===== SOURCE MATERIAL =====
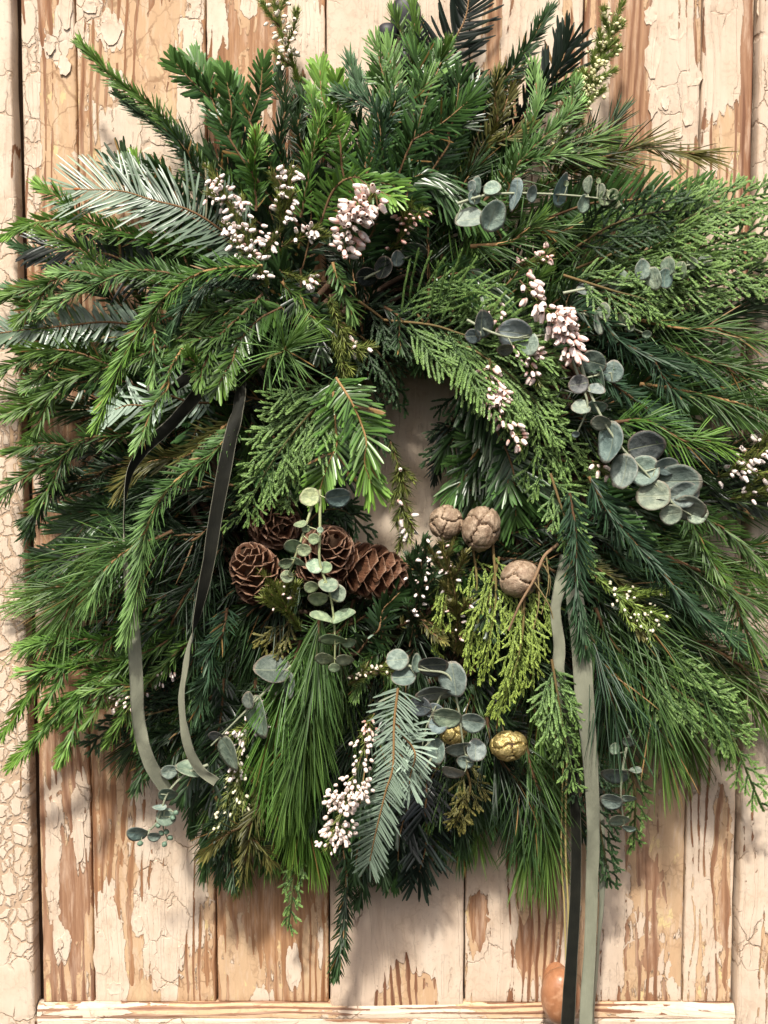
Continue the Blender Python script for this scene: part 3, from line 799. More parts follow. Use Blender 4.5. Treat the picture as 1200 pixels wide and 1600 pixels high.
c('pine', [(960, 660), (1020, 668), (1075, 685), (1110, 690)], .12, .11, .01, 'bright', 0, 62, 1.0, label='yellow-green pine tuft beside the big round eucalyptus leaves')
c('spruce', [(1000, 690), (1090, 700), (1180, 700), (1230, 720)], .07, .05, .01, 'deep', 2, 28)
c('spruce', [(1000, 760), (1090, 800), (1160, 850), (1220, 900)], .085, .06, .015, 'spruce', 2, 34)
c('spruce', [(920, 745), (985, 840), (1060, 920), (1150, 1003)], .125, .085, .015, 'blue', 0, 40, 1.0, OCHRE * .8, bud=4, label='long budded spruce sprig slanting down at the lower right')
c('spruce', [(890, 770), (900, 850), (905, 930), (913, 1008)], .145, .13, .01, 'blue', 0, 36, 1.15, bud=4, label='budded spruce sprig hanging over the pale ribbon')
cypress([(860, 740), (880, 800), (900, 850), (925, 900)], .13, .13, .008, 'cedar', .34)
c('pine', [(1000, 850), (1100, 900), (1170, 930), (1210, 960)], .085, .06, .012, 'pine', 1, 74)
c('pine', [(930, 950), (985, 1030), (1040, 1100), (1070, 1150)], .10, .045, .015, 'pine', 1, 96, 1.2, droop=.25)
c('pine', [(960, 930), (1040, 1000), (1110, 1050), (1180, 1090)], .09, .04, .015, 'pine', 1, 90, 1.1, droop=.25)
c('pine', [(920, 980), (940, 1060), (960, 1110), (970, 1150)], .105, .08, .012, 'blue', 0, 92, 1.1, droop=.2)
c('pine', [(1080, 1000), (1150, 1040), (1190, 1080), (1215, 1130)], .05, .04, .01, 'olive', 0, 70, .7)
cypress([(990, 1020), (1060, 1080), (1130, 1130), (1192, 1265)], .075, .05, .02, 'cedar', .3, label='cypress tip trailing lowest at the right edge')
cypress([(1000, 1000), (1050, 1060), (1100, 1110), (1150, 1190)], .07, .05, .02, 'cedar', .32)
cypress([(862, 1030), (872, 1090), (882, 1150), (900, 1235)], .12, .105, .01, 'cedar', .36, 9, label='bright cypress frond hanging left of the pale ribbon')
cypress([(915, 1160), (930, 1240), (942, 1320), (955, 1385)], .07, .05, .01, 'cedard', .28)
cypress([(980, 1170), (992, 1230), (992, 1280), (990, 1325)], .05, .04, .01, 'cedar', .26)
c('spruce', [(900, 860), (960, 900), (1000, 960), (1020, 1010)], .09, .075, .012, 'olive', 2, 22)
# middle right and around the opening
cypress([(600, 500), (700, 515), (800, 575), (848, 755)], .10, .105, .02, 'cedar', .40, 10, label='broad cypress spray sweeping over the opening', ang=44, droop=.35)
cypress([(690, 520), (760, 560), (830, 620), (905, 745)], .11, .10, .02, 'cedar', .40, 10, ang=40, droop=.3)
cypress([(560, 470), (600, 500), (640, 540), (668, 575)], .09, .085, .01, 'cedard', .45, 10, droop=.4)
cypress([(530, 500), (580, 540), (612, 580), (625, 640)], .075, .07, .01, 'cedard', .4, 11, droop=.3)
c('fir', [(730, 600), (775, 670), (800, 740), (806, 806)], .09, .085, .008, 'fir', 0, 56, 1.1, flat=.6, label='glossy dark fir sprig above the tan cones')
c('fir', [(770, 610), (815, 690), (840, 750), (850, 800)], .08, .075, .008, 'fir', 1, 50, 1.0, flat=.6)
c('fir', [(670, 440), (710, 428), (740, 432), (775, 470)], .105, .10, .008, 'fir', 0, 50, 1.0, droop=.5)
cypress([(730, 590), (715, 640), (690, 690), (672, 720)], .05, .045, .008, 'cedard', .4, 11)
c('spruce', [(760, 590), (740, 650), (700, 700), (680, 740)], .045, .04, .008, 'black', 1, 24)
cypress([(770, 560), (775, 620), (760, 660), (755, 700)], .06, .055, .01, 'cedard', .4)
# overhanging greenery that narrows the opening
cypress([(650, 490), (672, 515), (690, 545), (698, 585)], .085, .08, .008, 'cedard', .45, 10, droop=.6)
cypress([(545, 550), (570, 600), (585, 650), (592, 700)], .06, .05, .008, 'cedard', .42, 11, droop=.5)
c('fir', [(520, 680), (535, 740), (538, 780), (540, 810)], .06, .05, .006, 'deep', 1, 36)
c('fir', [(770, 560), (755, 630), (745, 690), (738, 750)], .06, .05, .008, 'deep', 1, 36, 1.0, droop=.4)
c('fir', [(790, 600), (765, 690), (750, 740), (742, 800)], .065, .055, .008, 'fir', 1, 46, 1.0, droop=.3)
c('spruce', [(600, 480), (630, 500), (650, 530), (655, 570)], .10, .09, .006, 'deep', 2, 26)
c('spruce', [(560, 930), (600, 905), (640, 890), (680, 860)], .075, .07, .01, 'deep', 2, 22)
c('spruce', [(660, 940), (700, 900), (730, 880), (760, 850)], .07, .065, .01, 'deep', 2, 22)
cypress([(470, 830), (500, 800), (540, 800), (580, 840)], .08, .075, .01, 'cedard', .4, 11)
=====
THE PROBLEM - Images should not appear in the copy; retype the listing above exactly.

THE COMPLETED TASK -
Continue the Blender Python script for this scene: part 3, from line 799. More parts follow. Use Blender 4.5. Treat the picture as 1200 pixels wide and 1600 pixels high.
c('pine', [(960, 660), (1020, 668), (1075, 685), (1110, 690)], .12, .11, .01, 'bright', 0, 62, 1.0, label='yellow-green pine tuft beside the big round eucalyptus leaves')
c('spruce', [(1000, 690), (1090, 700), (1180, 700), (1230, 720)], .07, .05, .01, 'deep', 2, 28)
c('spruce', [(1000, 760), (1090, 800), (1160, 850), (1220, 900)], .085, .06, .015, 'spruce', 2, 34)
c('spruce', [(920, 745), (985, 840), (1060, 920), (1150, 1003)], .125, .085, .015, 'blue', 0, 40, 1.0, OCHRE * .8, bud=4, label='long budded spruce sprig slanting down at the lower right')
c('spruce', [(890, 770), (900, 850), (905, 930), (913, 1008)], .145, .13, .01, 'blue', 0, 36, 1.15, bud=4, label='budded spruce sprig hanging over the pale ribbon')
cypress([(860, 740), (880, 800), (900, 850), (925, 900)], .13, .13, .008, 'cedar', .34)
c('pine', [(1000, 850), (1100, 900), (1170, 930), (1210, 960)], .085, .06, .012, 'pine', 1, 74)
c('pine', [(930, 950), (985, 1030), (1040, 1100), (1070, 1150)], .10, .045, .015, 'pine', 1, 96, 1.2, droop=.25)
c('pine', [(960, 930), (1040, 1000), (1110, 1050), (1180, 1090)], .09, .04, .015, 'pine', 1, 90, 1.1, droop=.25)
c('pine', [(920, 980), (940, 1060), (960, 1110), (970, 1150)], .105, .08, .012, 'blue', 0, 92, 1.1, droop=.2)
c('pine', [(1080, 1000), (1150, 1040), (1190, 1080), (1215, 1130)], .05, .04, .01, 'olive', 0, 70, .7)
cypress([(990, 1020), (1060, 1080), (1130, 1130), (1192, 1265)], .075, .05, .02, 'cedar', .3, label='cypress tip trailing lowest at the right edge')
cypress([(1000, 1000), (1050, 1060), (1100, 1110), (1150, 1190)], .07, .05, .02, 'cedar', .32)
cypress([(862, 1030), (872, 1090), (882, 1150), (900, 1235)], .12, .105, .01, 'cedar', .36, 9, label='bright cypress frond hanging left of the pale ribbon')
cypress([(915, 1160), (930, 1240), (942, 1320), (955, 1385)], .07, .05, .01, 'cedard', .28)
cypress([(980, 1170), (992, 1230), (992, 1280), (990, 1325)], .05, .04, .01, 'cedar', .26)
c('spruce', [(900, 860), (960, 900), (1000, 960), (1020, 1010)], .09, .075, .012, 'olive', 2, 22)
# middle right and around the opening
cypress([(600, 500), (700, 515), (800, 575), (848, 755)], .10, .105, .02, 'cedar', .40, 10, label='broad cypress spray sweeping over the opening', ang=44, droop=.35)
cypress([(690, 520), (760, 560), (830, 620), (905, 745)], .11, .10, .02, 'cedar', .40, 10, ang=40, droop=.3)
cypress([(560, 470), (600, 500), (640, 540), (668, 575)], .09, .085, .01, 'cedard', .45, 10, droop=.4)
cypress([(530, 500), (580, 540), (612, 580), (625, 640)], .075, .07, .01, 'cedard', .4, 11, droop=.3)
c('fir', [(730, 600), (775, 670), (800, 740), (806, 806)], .09, .085, .008, 'fir', 0, 56, 1.1, flat=.6, label='glossy dark fir sprig above the tan cones')
c('fir', [(770, 610), (815, 690), (840, 750), (850, 800)], .08, .075, .008, 'fir', 1, 50, 1.0, flat=.6)
c('fir', [(670, 440), (710, 428), (740, 432), (775, 470)], .105, .10, .008, 'fir', 0, 50, 1.0, droop=.5)
cypress([(730, 590), (715, 640), (690, 690), (672, 720)], .05, .045, .008, 'cedard', .4, 11)
c('spruce', [(760, 590), (740, 650), (700, 700), (680, 740)], .045, .04, .008, 'black', 1, 24)
cypress([(770, 560), (775, 620), (760, 660), (755, 700)], .06, .055, .01, 'cedard', .4)
# overhanging greenery that narrows the opening
cypress([(650, 490), (672, 515), (690, 545), (698, 585)], .085, .08, .008, 'cedard', .45, 10, droop=.6)
cypress([(545, 550), (570, 600), (585, 650), (592, 700)], .06, .05, .008, 'cedard', .42, 11, droop=.5)
c('fir', [(520, 680), (535, 740), (538, 780), (540, 810)], .06, .05, .006, 'deep', 1, 36)
c('fir', [(770, 560), (755, 630), (745, 690), (738, 750)], .06, .05, .008, 'deep', 1, 36, 1.0, droop=.4)
c('fir', [(790, 600), (765, 690), (750, 740), (742, 800)], .065, .055, .008, 'fir', 1, 46, 1.0, droop=.3)
c('spruce', [(600, 480), (630, 500), (650, 530), (655, 570)], .10, .09, .006, 'deep', 2, 26)
c('spruce', [(560, 930), (600, 905), (640, 890), (680, 860)], .075, .07, .01, 'deep', 2, 22)
c('spruce', [(660, 940), (700, 900), (730, 880), (760, 850)], .07, .065, .01, 'deep', 2, 22)
cypress([(470, 830), (500, 800), (540, 800), (580, 840)], .08, .075, .01, 'cedard', .4, 11)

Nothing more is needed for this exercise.